Dans la peau d’une femme voilée

Il ne se passe plus une semaine sans qu’une nouvelle sur les musulmans alimente un cycle médiatique controversé. Cette fois, le Journal de Montréal nous a révélé qu’une association étudiante du Collège Dawson a fait essayer, entre autres, le hijab aux étudiantes le temps d’un kiosque, pour ouvrir le dialogue avec les non-musulmans.

Cette nouvelle aurait pu passer inaperçue si n’importe quel autre groupe minoritaire protégé par nos Chartes des droits et libertés de la personne s’était prêté à ce genre d’exercice de sensibilisation. Demander de passer une journée dans la peau d’un membre de la communauté LGTB, des personnes à mobilité réduite ou d’une personne de couleur autre que blanche aurait presque fait unanimité. Mais dès qu’une personne qui croit en une religion autre que chrétienne, c’est le scandale médiatique garanti.

Quand on fait partie de la majorité, vivre dans la peau de l’autre, ne serait-ce qu’une journée, ouvre nos yeux sur des choses qu’on n’aurait jamais pu imaginer. Je l’ai vécu quand je suis devenu subitement l’autre ici. Tous les immigrants le vivent, quels que soient leurs origines, couleurs de peau, croyances, genres ou orientations sexuelles. Si vous en comptez un dans votre entourage, demandez-le à un Français de souche qui a décidé de vivre au Québec. Vous serez étonné d’entendre ses confidences!

Quant à la communauté musulmane, il y a de quoi perdre la raison. Quand elle s’ouvre sur la majorité, comme dans le cas de l’association du Collège Dawson, son geste d’ouverture est perçu comme une propagande islamiste. Et quand elle se replie sur elle-même, elle est perçue comme une communauté hostile aux valeurs de la majorité, qui se ghettoïse!

Oui, critiquer une religion ou mettre carrément en doute ses fondements est le propre de la liberté d’expression.
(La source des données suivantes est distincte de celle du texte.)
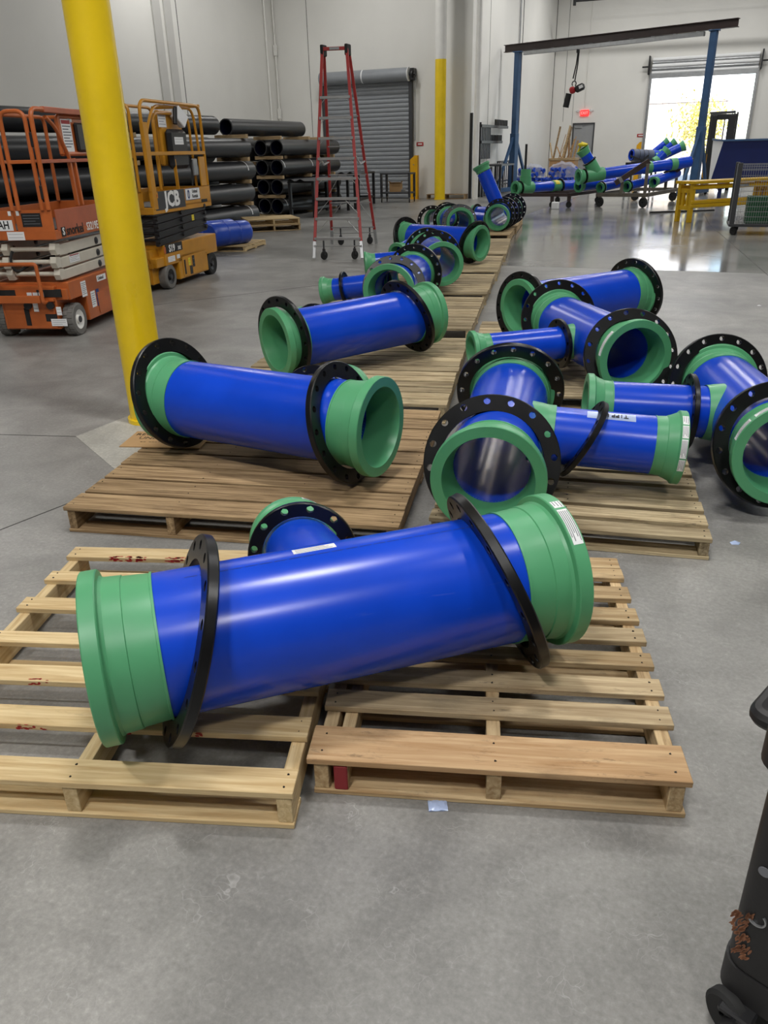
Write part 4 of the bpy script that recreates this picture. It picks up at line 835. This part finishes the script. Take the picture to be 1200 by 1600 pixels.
# tables, cart and box by the roll-up door
def table(label, a, b, w, h, mat='dark'):
    a, b = V(a), V(b); ang = math.atan2((b-a).y, (b-a).x); Lt = (b-a).length; t = thing('work_table', label, 'table', (a.x, a.y, 0), ang)
    MB().bb(0, Lt, 0, w, h-.05, h, .004).build('table_top', mat, t)
    for x in (.05, Lt-.05):
        for y in (.05, w-.05): MB().bb(x-.04, x+.04, y-.04, y+.04, 0, h-.05, .004).build('leg', mat, t)
    for y in (.05, w-.05): MB().bb(.08, Lt-.08, y-.025, y+.025, .2, .26).build('lower_rail', mat, t)
    for x in (.05, Lt-.05): MB().bb(x-.025, x+.025, .08, w-.08, .2, .26).build('cross_rail', mat, t)
    return t
table('near black work table in front of the short black pipes, left of the ladder', (-10.36, 20.25, 0), (-10.52, 22.9, 0), .80, .92)
table('far black work table before the closed roll-up door, behind the ladder', (-10.5, 23.3, 0), (-11.05, 26.1, 0), .62, 1.0)
for lab, q in (('grey corrugated sheet lying on the near work table', (-11.12, 20.1, .925, -11.12, 23.0, .93)), ('second grey corrugated sheet, further back on the tables', (-11.13, 23.35, 1.005, -11.68, 26.0, 1.005))):
    a, b = V(q[:3]), V(q[3:]); m = MB(); pr = [(0, 0), (.10, .045), (.14, .045), (.24, 0), (.30, 0), (.40, .045), (.44, .045), (.54, 0), (.66, .0)]
    vs = [p+V((x, 0, z)) for p in (a, b) for x, z in pr]; q = len(pr); m.add(vs, [(i, i+1, q+i+1, q+i) for i in range(q-1)]); vs = [v-V((0, 0, .004)) for v in vs]; m.add(vs, [(i+1, i, q+i, q+i+1) for i in range(q-1)])
    tag(m.build('corrugated_sheet', 'charcoal'), lab, 'metal sheet')
ct = thing('shelf_cart', 'low black shelf cart on casters at the foot of the roll-up door', 'cart', (-11.0, 26.4, 0), rad(2))
for z in (.93, .33): MB().bb(0, 1.07, 0, .6, z-.05, z, .005).build('shelf', 'charcoal', ct)
for x in (.035, 1.035):
    for y in (.035, .565):
        MB().bb(x-.035, x+.035, y-.035, y+.035, .16, .93, .004).build('leg', 'charcoal', ct)
        o = MB().lathe([(-.02, .01), (-.02, .075), (.02, .075), (.02, .01)], T(x, y, .08, rad(20)), 20).build('caster_wheel', 'rubber', ct); MB().bb(x-.035, x+.035, y-.03, y+.03, .15, .165).bb(x+.02, x+.03, y-.02, y+.02, .07, .155).build('caster_fork', 'steel', o)
cbx = thing('cardboard_box', 'small brown cardboard box on the lower shelf of the black cart', 'box', (-10.74, 26.6, .33), rad(12))
MB().bb(0, .40, 0, .3, 0, .27, .004).build('box_body', 'cloth', cbx); MB().bar((-.03, .15, .33), (.02, .15, .272), .3, .004).bar((.38, .15, .272), (.42, .15, .34), .3, .004).bar((.2, .0, .272), (.2, -.09, .31), .38, .004).build('box_flap', 'cloth', cbx)
tag(MB().bb(-10.28, -10.16, 26.5, 26.6, .3305, .42, .01).build('tool_case', 'steel'), 'small grey case beside the cardboard box on the cart shelf', 'case')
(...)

Or, à force d’avilir certaines minorités, notamment musulmane et juive, nous alimentons collectivement une machine qui érode notre cohésion sociale. Dans un tel système en panique constante, avec le temps, les langues se sont déliées, les propos haineux se sont banalisés et nos politiques sont devenus mûrs pour recourir à des mesures d’exception qui nous éloignent de plus en plus des valeurs du monde civilisé.

À ce titre, prenons juste l’exemple du tchador dans la fonction publique, un sujet qui a fait déchirer leurs chemises sur la place publique aux membres de la Coalition avenir Québec. Par son interprétation rigoriste de sa religion, une femme qui porte le voile intégrale ne fréquente pas des hommes dans des espaces clos. On a plus de chance de gagner à la 6/49 chaque semaine que de voir une femme portant le tchador, la burqa ou le niqab, solliciter un poste dans la fonction publique ou nulle part à ailleurs. Mais qui s’en soucie?